Juan Villoro, El testigo, Anagrama, Barcelona, 2004, 480 pp.


La novela mexicana siempre ha tenido una relación especial con la historia del país; naturalmente, pues la historia es el trasfondo indispensable de los seres humanos particulares y fugaces cuya condición existencial, tan lejana de la de los héroes y deidades que pueblan las narraciones antiguas, es fundamental para la novela moderna. Esto no debería impedirnos reconocer, sin embargo, que el material histórico ha sido una fuente a la que los novelistas mexicanos vuelven una y otra vez para hablar de la realidad del país, sus habitantes y sus problemas vitales. La novela de la Revolución es quizá el caso paradigmático.
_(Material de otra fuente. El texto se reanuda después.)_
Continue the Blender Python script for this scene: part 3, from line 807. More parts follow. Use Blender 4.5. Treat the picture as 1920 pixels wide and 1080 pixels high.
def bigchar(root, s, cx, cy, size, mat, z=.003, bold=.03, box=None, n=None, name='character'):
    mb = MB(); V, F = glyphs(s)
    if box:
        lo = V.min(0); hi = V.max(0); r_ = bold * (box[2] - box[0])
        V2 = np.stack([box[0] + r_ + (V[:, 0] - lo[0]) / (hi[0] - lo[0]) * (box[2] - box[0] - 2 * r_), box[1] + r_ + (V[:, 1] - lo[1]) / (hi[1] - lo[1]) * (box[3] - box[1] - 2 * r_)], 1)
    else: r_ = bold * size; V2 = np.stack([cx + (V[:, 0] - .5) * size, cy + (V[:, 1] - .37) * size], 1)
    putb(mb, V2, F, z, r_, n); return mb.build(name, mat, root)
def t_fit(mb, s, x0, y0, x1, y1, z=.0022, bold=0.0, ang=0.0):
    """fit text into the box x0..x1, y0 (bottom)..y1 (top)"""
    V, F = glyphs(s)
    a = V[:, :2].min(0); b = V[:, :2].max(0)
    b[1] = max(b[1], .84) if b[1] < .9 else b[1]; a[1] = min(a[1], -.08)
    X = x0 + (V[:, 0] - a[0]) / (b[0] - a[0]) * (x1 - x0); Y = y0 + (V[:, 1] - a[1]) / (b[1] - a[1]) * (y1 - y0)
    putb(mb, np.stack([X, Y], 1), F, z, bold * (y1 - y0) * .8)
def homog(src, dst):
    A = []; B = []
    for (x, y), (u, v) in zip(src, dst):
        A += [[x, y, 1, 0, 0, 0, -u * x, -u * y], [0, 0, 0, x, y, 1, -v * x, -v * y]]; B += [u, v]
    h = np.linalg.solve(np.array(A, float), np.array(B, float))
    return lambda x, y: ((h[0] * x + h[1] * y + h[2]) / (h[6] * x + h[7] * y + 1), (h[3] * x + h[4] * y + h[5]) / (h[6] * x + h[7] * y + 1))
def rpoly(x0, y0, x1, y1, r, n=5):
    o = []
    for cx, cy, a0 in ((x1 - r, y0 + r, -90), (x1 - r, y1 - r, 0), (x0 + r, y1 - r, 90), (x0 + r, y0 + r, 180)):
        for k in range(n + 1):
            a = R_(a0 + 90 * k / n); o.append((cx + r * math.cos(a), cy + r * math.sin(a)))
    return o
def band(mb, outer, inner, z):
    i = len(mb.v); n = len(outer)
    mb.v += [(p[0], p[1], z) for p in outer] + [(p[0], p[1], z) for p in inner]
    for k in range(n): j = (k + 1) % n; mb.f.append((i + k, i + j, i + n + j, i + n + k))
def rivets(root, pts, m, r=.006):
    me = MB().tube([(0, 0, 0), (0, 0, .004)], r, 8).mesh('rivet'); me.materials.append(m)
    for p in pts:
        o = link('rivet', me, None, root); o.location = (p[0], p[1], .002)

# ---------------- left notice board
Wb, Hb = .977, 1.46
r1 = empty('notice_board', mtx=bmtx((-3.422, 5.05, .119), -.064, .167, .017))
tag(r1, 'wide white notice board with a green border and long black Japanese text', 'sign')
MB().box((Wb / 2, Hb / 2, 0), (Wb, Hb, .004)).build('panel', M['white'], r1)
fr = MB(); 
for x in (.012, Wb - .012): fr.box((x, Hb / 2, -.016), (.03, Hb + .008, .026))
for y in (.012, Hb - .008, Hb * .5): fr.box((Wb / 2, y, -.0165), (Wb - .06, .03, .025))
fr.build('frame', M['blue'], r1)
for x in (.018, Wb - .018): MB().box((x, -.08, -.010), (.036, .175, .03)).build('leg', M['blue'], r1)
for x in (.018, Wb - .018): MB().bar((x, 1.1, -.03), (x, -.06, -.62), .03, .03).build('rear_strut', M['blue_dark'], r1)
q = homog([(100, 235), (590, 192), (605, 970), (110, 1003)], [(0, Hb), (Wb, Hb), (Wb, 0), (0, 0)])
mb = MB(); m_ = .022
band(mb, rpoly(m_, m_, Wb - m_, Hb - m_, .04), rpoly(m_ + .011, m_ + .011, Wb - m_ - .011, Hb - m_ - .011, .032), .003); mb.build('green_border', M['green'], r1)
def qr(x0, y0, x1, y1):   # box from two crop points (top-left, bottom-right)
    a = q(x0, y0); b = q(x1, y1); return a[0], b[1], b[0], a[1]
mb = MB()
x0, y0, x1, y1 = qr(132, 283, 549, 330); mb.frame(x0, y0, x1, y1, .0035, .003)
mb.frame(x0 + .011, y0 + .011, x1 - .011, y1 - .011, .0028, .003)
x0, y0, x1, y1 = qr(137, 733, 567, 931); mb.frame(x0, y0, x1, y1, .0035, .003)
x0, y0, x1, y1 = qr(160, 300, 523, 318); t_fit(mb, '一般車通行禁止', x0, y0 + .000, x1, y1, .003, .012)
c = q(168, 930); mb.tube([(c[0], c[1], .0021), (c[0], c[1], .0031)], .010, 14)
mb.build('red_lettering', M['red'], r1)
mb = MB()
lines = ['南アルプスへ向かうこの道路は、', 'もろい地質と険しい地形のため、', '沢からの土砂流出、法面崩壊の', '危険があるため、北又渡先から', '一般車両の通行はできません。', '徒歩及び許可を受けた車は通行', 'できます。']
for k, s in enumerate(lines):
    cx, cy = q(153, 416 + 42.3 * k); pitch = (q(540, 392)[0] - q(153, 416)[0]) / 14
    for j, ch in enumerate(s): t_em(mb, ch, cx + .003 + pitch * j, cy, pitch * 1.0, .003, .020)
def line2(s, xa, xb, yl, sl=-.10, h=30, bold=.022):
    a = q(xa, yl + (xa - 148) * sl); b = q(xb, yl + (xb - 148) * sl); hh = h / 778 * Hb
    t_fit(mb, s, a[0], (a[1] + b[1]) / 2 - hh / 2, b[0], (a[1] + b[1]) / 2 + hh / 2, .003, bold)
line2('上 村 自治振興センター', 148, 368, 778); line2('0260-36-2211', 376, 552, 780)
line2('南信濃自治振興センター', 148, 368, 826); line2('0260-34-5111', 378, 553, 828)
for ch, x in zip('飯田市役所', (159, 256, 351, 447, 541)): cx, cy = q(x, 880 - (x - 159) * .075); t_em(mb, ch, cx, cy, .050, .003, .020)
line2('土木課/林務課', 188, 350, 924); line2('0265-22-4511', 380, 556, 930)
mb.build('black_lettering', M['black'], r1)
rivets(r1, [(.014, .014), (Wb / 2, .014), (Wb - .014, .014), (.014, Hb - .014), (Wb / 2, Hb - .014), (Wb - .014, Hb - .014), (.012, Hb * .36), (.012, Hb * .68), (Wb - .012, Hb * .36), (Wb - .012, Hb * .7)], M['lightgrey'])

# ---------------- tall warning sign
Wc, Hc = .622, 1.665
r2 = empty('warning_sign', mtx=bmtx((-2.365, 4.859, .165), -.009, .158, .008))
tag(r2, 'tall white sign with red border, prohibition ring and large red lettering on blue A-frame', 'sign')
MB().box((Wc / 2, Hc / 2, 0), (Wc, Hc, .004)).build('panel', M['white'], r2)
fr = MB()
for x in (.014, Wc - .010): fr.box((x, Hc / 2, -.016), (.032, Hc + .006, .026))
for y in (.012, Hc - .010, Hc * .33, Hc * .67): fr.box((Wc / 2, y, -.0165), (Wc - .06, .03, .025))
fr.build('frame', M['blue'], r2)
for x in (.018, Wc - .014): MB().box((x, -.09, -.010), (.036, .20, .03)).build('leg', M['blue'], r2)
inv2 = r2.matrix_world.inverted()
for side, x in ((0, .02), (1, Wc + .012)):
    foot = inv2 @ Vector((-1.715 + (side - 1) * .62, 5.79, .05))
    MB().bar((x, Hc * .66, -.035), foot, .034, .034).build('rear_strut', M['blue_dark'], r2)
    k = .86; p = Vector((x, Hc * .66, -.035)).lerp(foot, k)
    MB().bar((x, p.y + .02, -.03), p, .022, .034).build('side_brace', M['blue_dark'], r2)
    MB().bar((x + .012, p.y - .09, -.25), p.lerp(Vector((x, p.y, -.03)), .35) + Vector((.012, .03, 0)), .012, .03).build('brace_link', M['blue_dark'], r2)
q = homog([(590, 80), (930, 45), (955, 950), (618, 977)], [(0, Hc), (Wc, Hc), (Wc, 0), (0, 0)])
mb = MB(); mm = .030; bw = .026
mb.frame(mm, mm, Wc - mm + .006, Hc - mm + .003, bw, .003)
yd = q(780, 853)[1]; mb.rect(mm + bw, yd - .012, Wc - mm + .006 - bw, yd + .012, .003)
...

A la distancia, esas novelas bien pueden asimilarse dentro de una corriente ideológica nacionalista que se consolidó en circunstancias sociales y políticas muy singulares, que difícilmente se repetirán. De todas maneras, el influjo permanece bajo otras formas. La novela sobre el narcotráfico es una respuesta a una realidad que se asume histórica en su inmediatez e importancia. La autoficción, en su afán de autenticidad, mantiene como centro primordial la identidad del autor tal y como ha sido definida por la historia. Ciertos juegos ficcionales de Carlos Fuentes o Álvaro Enrigue, por ejemplo, tienen una relación más lúdica con la historia, pero esta no deja de ser la referencia esencial. Si bien no podemos negar que la historia es realidad, resulta mucho menos sencillo decir la realidad es solo la historia. Quizá por eso la novela mantiene una relación tan estimulante con ella: puede acercarse tanto como quiera a los hechos, pero no está obligada a ceñirse a ellos. No deja de ser paradójico que la novela se acerque a la historia únicamente para terminar haciendo otra cosa. Su aspiración, al fin y al cabo, no es necesariamente historiográfica. Es justo por eso que no es insignificante cuando una novela atiende hechos concretos y reconocibles.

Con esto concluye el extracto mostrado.